Request
In the material below, please retype the lines from the very first through the one with "bm = newbox(-hx-.001, hx+.001, -hy-.001, hy+.001, .0050, .0060);", exactly and without pictures.

==== Source material

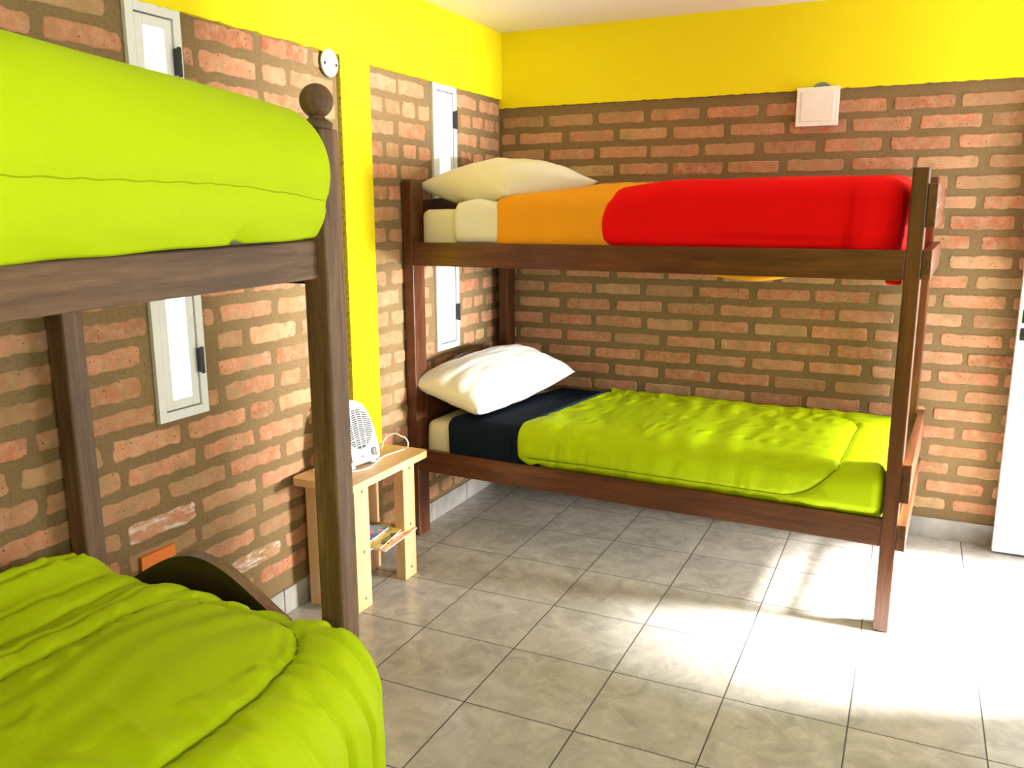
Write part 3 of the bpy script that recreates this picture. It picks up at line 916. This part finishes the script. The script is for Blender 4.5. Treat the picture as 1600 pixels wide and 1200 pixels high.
# magazines on the lower shelf
mags = [
 ('orange magazine lying at the bottom of the pile on the side table shelf', [(.90, .30, .03), (.95, .45, .10), (.9, .25, .06), (.95, .62, .2), (.12, .05, .03), (.95, .5, .3)], (.200, -1.560, .2115), 4, (.096, .137), 12),
 ('red and white magazine second from the bottom of the pile on the side table shelf', [(.8, .1, .06), (.9, .75, .6), (.85, .3, .2), (.5, .03, .05)], (.175, -1.600, .2185), -3, (.085, .12), 16),
 ('yellow magazine lying near the top of the pile on the side table shelf', [(.85, .62, .10), (.80, .68, .15), (.35, .35, .05), (.90, .72, .35), (.2, .12, .08), (.75, .7, .2)], (.178, -1.590, .2245), 10, (.092, .13), 14),
 ('blue and pink magazine on top of the pile on the side table shelf', [(.10, .30, .60), (.75, .15, .40), (.30, .55, .75), (.02, .10, .12), (.8, .5, .6)], (.135, -1.625, .2315), 6, (.080, .110), 15)]
for i, (lab, cols, loc, ang, (hx, hy), sc) in enumerate(mags):
    t = thing('magazine', lab, 'magazine', loc, math.radians(ang), 'magazines on the side table shelf')
    bm = newbox(-hx, hx, -hy, hy, .0006, .0050); obj('pages', bm, M['page'], t)
    bm = newbox(-hx-.001, hx+.001, -hy-.001, hy+.001, .0050, .0060); obj('cover', bm, mk_mag('printed cover %d' % i, cols, sc*2.2, i*3.3+1), t)

# ------------------------------------------------------------------ fan heater
fan = thing('fan_heater', 'white upright fan heater with a slotted grille on the pine side table', 'fan heater', (0, 0, 0))
FANM = Matrix.Translation((.155, -1.655, .549)) @ Matrix.Rotation(math.radians(-8), 4, 'Z') @ Matrix.Rotation(math.radians(-12), 4, 'Y')
def fanpart(name, bm, mat, parent=fan, smooth=False):
    for v in bm.verts: v.co = FANM @ v.co
    return obj(name, bm, mat, parent, smooth)
def fan_half(z):                          # half width at height z (0..0.262)
    t = z/.262
    if t < .18: return .094+.008*math.sin(t/.18*PI/2)
    u = (t-.18)/.82
    return .102*max(0.0, 1-min(1.0, u)**2.6)**.5*(1-.10*u)
prof = [(fan_half(.262*i/26), .262*i/26) for i in range(27)]
out = [(y, z) for y, z in prof if y > .001]
outline = out+[(0, .262)]+[(-y, z) for y, z in reversed(out)]
bm = bmesh.new(); prism(bm, outline, -.055, .045, 'x', bev=.008); body = fanpart('housing', bm, M['white_plastic'])
# dark recess and slats
gout = [(y*.80, .052+(z-.0)*.66) for y, z in outline]
bm = bmesh.new(); prism(bm, [(.078*math.cos(a), .142+.082*math.sin(a)) for a in [2*PI*i/40 for i in range(40)]], .0455, .0470, 'x'); fanpart('grille_opening', bm, M['dark_inner'])
bm = bmesh.new()
cz, R = .142, .082
for side in (-1, 1):
    for k in range(19):
        z = cz-R+.006+k*(2*R-.010)/18
        pts = []
        for i in range(9):
            y = .004+.074*i/8
            zz = z+.020*(i/8)**1.6*(1 if k > 3 else .3)*-1+.010
            if (y/.080)**2+((zz-cz)/(R+.003))**2 > 1: break
            pts.append((.0500, side*y, zz))
        if len(pts) > 2: tube(bm, pts, .0021, 6, 1)
for yy in (-.026, .0, .026): tube(bm, [(.0500, yy, cz-R*math.cos(yy/.085)), (.0510, yy*1.25, cz), (.0500, yy, cz+R*math.cos(yy/.085))], .0026, 6, 2)
ring = [(.0485, .080*math.cos(a), cz+(R+.002)*math.sin(a)) for a in [2*PI*i/40 for i in range(41)]]
tube(bm, ring, .0045, 6, 0)
fanpart('grille', bm, M['white_plastic'], smooth=True)
for yy in (-.070, .070):
    bm = bmesh.new(); lathe(bm, [(.0175, 0), (.0175, .010), (.0145, .014)], .043, yy, .036, 24, 'x'); kn = fanpart('knob', bm, M['grey_plastic'])
    bm = newbox(.055, .062, yy-.003, yy+.003, .022, .050, bev=.001); fanpart('grip', bm, M['white_plastic'], kn)
bm = bmesh.new(); prism(bm, [(.036*math.cos(a), .242+.014*math.sin(a)*(1 if math.sin(a) > 0 else .9)-.010) for a in [2*PI*i/28 for i in range(28)]], .044, .0475, 'x'); fanpart('badge', bm, M['cover_plate'])
bm = bmesh.new(); lathe(bm, [(.0032, 0), (.0032, .003), (.001, .004)], .0455, 0, .030, 10, 'x'); fanpart('indicator_light', bm, M['red_led'])
for yy in (-.06, .06):
    bm = newbox(-.05, .045, yy-.014, yy+.014, -.004, .006, bev=.002); 
    for v in bm.verts: v.co = Matrix.Translation((.155, -1.655, .5505)) @ Matrix.Rotation(math.radians(-8), 4, 'Z') @ v.co
    obj('foot', bm, M['white_plastic'], fan)
bm = bmesh.new()
tube(bm, [(.10, -1.60, .560), (.085, -1.52, .556), (.115, -1.425, .556), (.140, -1.445, .556), (.150, -1.452, .592), (.16, -1.437, .612), (.18, -1.428, .623), (.20, -1.419, .626), (.22, -1.421, .615), (.235, -1.410, .611), (.245, -1.401, .587), (.24, -1.40, .561), (.215, -1.375, .5495), (.205, -1.450, .5495), (.190, -1.510, .5495), (.215, -1.600, .5495), (.235, -1.67, .5495), (.222, -1.725, .5495), (.180, -1.765, .5495), (.12, -1.80, .5495), (.06, -1.80, .5495)], .0032, 8, 3)
obj('power_cord', bm, M['cord'], fan, smooth=True)
bm = bmesh.new(); tube(bm, [(.032, -1.74, .553), (.045, -1.775, .552), (.06, -1.80, .5505)], .0045, 8, 1)
obj('plug', bm, M['cord'], fan)

# ------------------------------------------------------------------ camera
cam = bpy.data.cameras.new('camera'); co = bpy.data.objects.new('camera', cam); COL.objects.link(co)
cam.sensor_width = 36; cam.lens = 1322.23/1600*36; cam.clip_start = .05
Rm = Matrix.Rotation(.44158, 4, 'Z') @ Matrix.Rotation(1.37117, 4, 'X') @ Matrix.Rotation(-.00274, 4, 'Z')
co.matrix_world = Matrix.Translation((2.1291, -4.3547, 1.5417)) @ Rm
SC.camera = co

# ------------------------------------------------------------------ light
w = bpy.data.worlds.new('world'); SC.world = w; w.use_nodes = True
bg = w.node_tree.nodes['Background']; bg.inputs[0].default_value = (.93, .97, 1.0, 1); bg.inputs[1].default_value = 6.0
def sun(name, el, slope, strength, ang, col):
    L = bpy.data.lights.new(name, 'SUN'); L.energy = strength; L.angle = math.radians(ang); L.color = col
    o = bpy.data.objects.new(name, L); COL.objects.link(o)
    ph = math.atan(slope); e = math.radians(el)
    d = Vector((-math.cos(e)*math.cos(ph), -math.cos(e)*math.sin(ph), -math.sin(e)))
    o.rotation_euler = d.to_track_quat('-Z', 'Y').to_euler(); o.location = (6, 1, 4)
sun('sun', 47, .19, 52, 16, (1, .97, .92))
# sunlit yard wall across the doorway
L = bpy.data.lights.new('yard_daylight', 'AREA'); L.shape = 'RECTANGLE'; L.size = .9; L.size_y = .9; L.energy = 170; L.color = (1, .97, .92); L.spread = math.radians(60)
o = bpy.data.objects.new('yard_daylight', L); COL.objects.link(o); o.location = (8.5, -.20, 1.15)
o.rotation_euler = Vector((-1, -.20, -.03)).to_track_quat('-Z', 'Y').to_euler()
def portal(name, loc, rot, sx, sy):
    L = bpy.data.lights.new(name, 'AREA'); L.shape = 'RECTANGLE'; L.size = sx; L.size_y = sy
    L.cycles.is_portal = True
    o = bpy.data.objects.new(name, L); COL.objects.link(o); o.location = loc; o.rotation_euler = rot
portal('doorway_portal', (XR+TW, (DOOR[0]+DOOR[1])/2, DOOR[2]/2), (0, PI/2, 0), DOOR[2], DOOR[1]-DOOR[0])
portal('window_portal', (XR+TW, (RW[0]+RW[1])/2, (RW[2]+RW[3])/2), (0, PI/2, 0), RW[3]-RW[2], RW[1]-RW[0])
for (y0, y1, z0, z1) in WINS:
    portal('slit_portal', (-TW, (y0+y1)/2, (z0+z1)/2), (0, -PI/2, 0), z1-z0, y1-y0)

SC.view_settings.view_transform = 'Standard'; SC.view_settings.look = 'None'
SC.view_settings.exposure = 0.22; SC.view_settings.gamma = 1.0; SC.view_settings.use_curve_mapping = False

========

Solution to this problem
Write part 3 of the bpy script that recreates this picture. It picks up at line 916. This part finishes the script. The script is for Blender 4.5. Treat the picture as 1600 pixels wide and 1200 pixels high.
# magazines on the lower shelf
mags = [
 ('orange magazine lying at the bottom of the pile on the side table shelf', [(.90, .30, .03), (.95, .45, .10), (.9, .25, .06), (.95, .62, .2), (.12, .05, .03), (.95, .5, .3)], (.200, -1.560, .2115), 4, (.096, .137), 12),
 ('red and white magazine second from the bottom of the pile on the side table shelf', [(.8, .1, .06), (.9, .75, .6), (.85, .3, .2), (.5, .03, .05)], (.175, -1.600, .2185), -3, (.085, .12), 16),
 ('yellow magazine lying near the top of the pile on the side table shelf', [(.85, .62, .10), (.80, .68, .15), (.35, .35, .05), (.90, .72, .35), (.2, .12, .08), (.75, .7, .2)], (.178, -1.590, .2245), 10, (.092, .13), 14),
 ('blue and pink magazine on top of the pile on the side table shelf', [(.10, .30, .60), (.75, .15, .40), (.30, .55, .75), (.02, .10, .12), (.8, .5, .6)], (.135, -1.625, .2315), 6, (.080, .110), 15)]
for i, (lab, cols, loc, ang, (hx, hy), sc) in enumerate(mags):
    t = thing('magazine', lab, 'magazine', loc, math.radians(ang), 'magazines on the side table shelf')
    bm = newbox(-hx, hx, -hy, hy, .0006, .0050); obj('pages', bm, M['page'], t)
    bm = newbox(-hx-.001, hx+.001, -hy-.001, hy+.001, .0050, .0060); obj('cover', bm, mk_mag('printed cover %d' % i, cols, sc*2.2, i*3.3+1), t)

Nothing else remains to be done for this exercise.